■ **Task to complete**: Write out the listing, please, but only from its first line through the line containing "S = bpy.context.scene; COL = S.collection", exactly as given and without pictures.

----------------

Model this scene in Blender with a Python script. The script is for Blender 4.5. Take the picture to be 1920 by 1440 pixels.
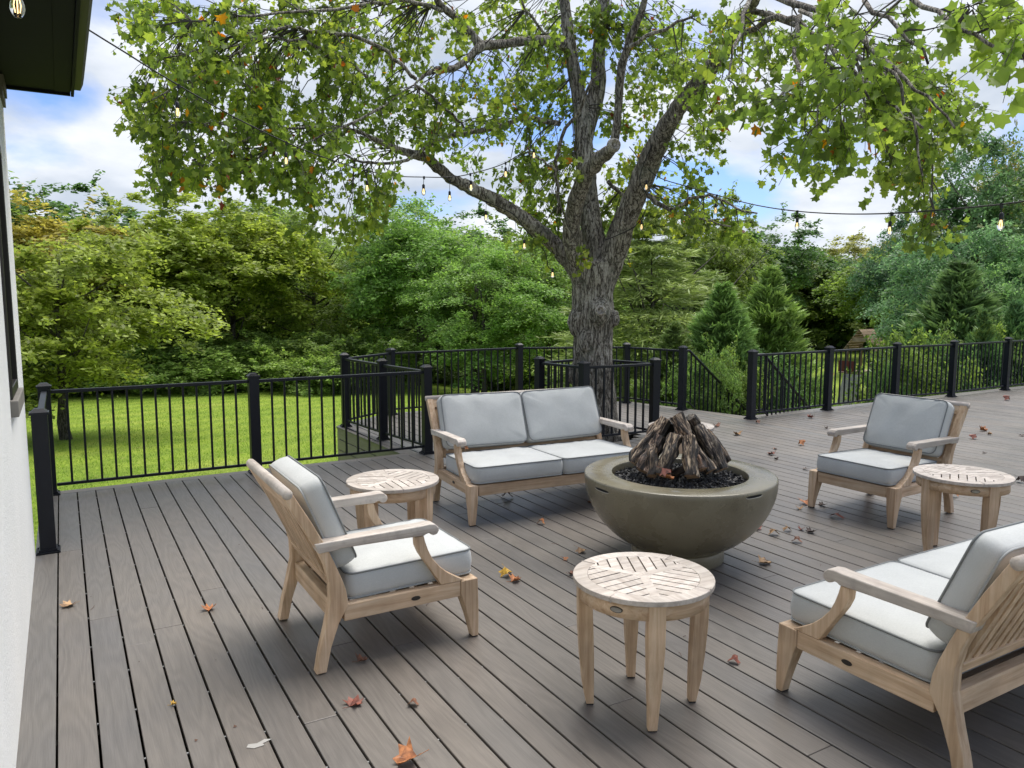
import bpy, math, random
import numpy as np
from mathutils import Vector, Matrix, noise
PI = math.pi; R = math.radians
for o in list(bpy.data.objects): bpy.data.objects.remove(o)
S = bpy.context.scene; COL = S.collection

# ------------------------------------------------------------------ camera, sky, sun, exposure
CAM_H, FPX = 1.74, 1442.0
PITCH = math.atan(163/FPX); YAW = math.atan(848/math.hypot(FPX, 163))
cd = bpy.data.cameras.new('camera'); cd.sensor_width = 36; cd.lens = FPX/1920*36
cd.clip_start = .05; cd.clip_end = 900
cam = bpy.data.objects.new('camera', cd); COL.objects.link(cam)
cam.location = (0, 0, CAM_H); cam.rotation_euler = (PI/2-PITCH, 0, -YAW); S.camera = cam

SUN_EL, SUN_AZ = R(66), R(62)          # azimuth from +Y towards +X
w = bpy.data.worlds.new('World'); S.world = w; w.use_nodes = True
nt = w.node_tree; nt.nodes.clear()
def N(t, **k):
    n = nt.nodes.new(t)
    for a, b in k.items(): setattr(n, a, b)
    return n
L = lambda a, b: nt.links.new(a, b)
out = N('ShaderNodeOutputWorld'); bg = N('ShaderNodeBackground')
sky = N('ShaderNodeTexSky', sky_type='NISHITA', sun_disc=False, sun_elevation=SUN_EL, sun_rotation=SUN_AZ)
sky.air_density = 1.0; sky.dust_density = .6; sky.ozone_density = 1.4
sky_s = N('ShaderNodeMix', data_type='RGBA', blend_type='MULTIPLY'); sky_s.inputs[0].default_value = 1
sky_s.inputs[7].default_value = (.80, .95, 1.35, 1)
L(sky.outputs[0], sky_s.inputs[6])
tc = N('ShaderNodeTexCoord'); sep = N('ShaderNodeSeparateXYZ'); vr = N('ShaderNodeVectorRotate', rotation_type='Z_AXIS'); vr.inputs['Angle'].default_value = R(-7)
L(tc.outputs['Generated'], vr.inputs['Vector']); L(vr.outputs[0], sep.inputs[0])
za = N('ShaderNodeMath', operation='MAXIMUM'); za.inputs[1].default_value = 0; L(sep.outputs[2], za.inputs[0])
zb = N('ShaderNodeMath', operation='ADD'); zb.inputs[1].default_value = .28; L(za.outputs[0], zb.inputs[0])
dx = N('ShaderNodeMath', operation='DIVIDE'); L(sep.outputs[0], dx.inputs[0]); L(zb.outputs[0], dx.inputs[1])
dy = N('ShaderNodeMath', operation='DIVIDE'); L(sep.outputs[1], dy.inputs[0]); L(zb.outputs[0], dy.inputs[1])
cb = N('ShaderNodeCombineXYZ'); L(dx.outputs[0], cb.inputs[0]); L(dy.outputs[0], cb.inputs[1]); cb.inputs[2].default_value = 29.7
n1 = N('ShaderNodeTexNoise'); n1.inputs['Scale'].default_value = 1.5; n1.inputs['Detail'].default_value = 8
n1.inputs['Roughness'].default_value = .5; n1.inputs['Distortion'].default_value = .25; L(cb.outputs[0], n1.inputs['Vector'])
n2 = N('ShaderNodeTexNoise'); n2.inputs['Scale'].default_value = 2.6; n2.inputs['Detail'].default_value = 9
n2.inputs['Roughness'].default_value = .55; L(cb.outputs[0], n2.inputs['Vector'])
mask = N('ShaderNodeMapRange'); mask.inputs[1].default_value = .43; mask.inputs[2].default_value = .55
hz = N('ShaderNodeMapRange'); hz.inputs[1].default_value = .0; hz.inputs[2].default_value = .16; hz.inputs[3].default_value = .16; hz.inputs[4].default_value = 0; L(sep.outputs[2], hz.inputs[0])
ha = N('ShaderNodeMath', operation='ADD'); L(n1.outputs[0], ha.inputs[0]); L(hz.outputs[0], ha.inputs[1]); L(ha.outputs[0], mask.inputs[0])
cc = N('ShaderNodeValToRGB'); L(n2.outputs[0], cc.inputs[0])
cc.color_ramp.elements[0].position = .34; cc.color_ramp.elements[0].color = (4.4, 5.0, 5.9, 1)
cc.color_ramp.elements[1].position = .66; cc.color_ramp.elements[1].color = (7.4, 7.7, 8.2, 1)
cm = N('ShaderNodeMix', data_type='RGBA'); L(mask.outputs[0], cm.inputs[0]); L(sky_s.outputs[2], cm.inputs[6]); L(cc.outputs[0], cm.inputs[7])
L(cm.outputs[2], bg.inputs[0]); bg.inputs[1].default_value = .09; L(bg.outputs[0], out.inputs[0])

sl = bpy.data.lights.new('sun', 'SUN'); sl.energy = 3.3; sl.angle = R(42); sl.color = (1, .95, .87)
sun = bpy.data.objects.new('sun', sl); COL.objects.link(sun)
sd = Vector((math.sin(SUN_AZ)*math.cos(SUN_EL), math.cos(SUN_AZ)*math.cos(SUN_EL), math.sin(SUN_EL)))
sun.rotation_euler = sd.to_track_quat('Z', 'Y').to_euler()
vs = S.view_settings; vs.view_transform = 'Standard'; vs.look = 'None'; vs.gamma = 1; vs.use_curve_mapping = False
vs.exposure = 0.60
S.render.resolution_x = 1024; S.render.resolution_y = 768
try:
    S.cycles.max_bounces = 5; S.cycles.transparent_max_bounces = 4; S.cycles.diffuse_bounces = 3; S.cycles.transmission_bounces = 4; S.cycles.glossy_bounces = 2
except Exception: pass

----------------

■ **Exercise output**:
Model this scene in Blender with a Python script. The script is for Blender 4.5. Take the picture to be 1920 by 1440 pixels.
import bpy, math, random
import numpy as np
from mathutils import Vector, Matrix, noise
PI = math.pi; R = math.radians
for o in list(bpy.data.objects): bpy.data.objects.remove(o)
S = bpy.context.scene; COL = S.collection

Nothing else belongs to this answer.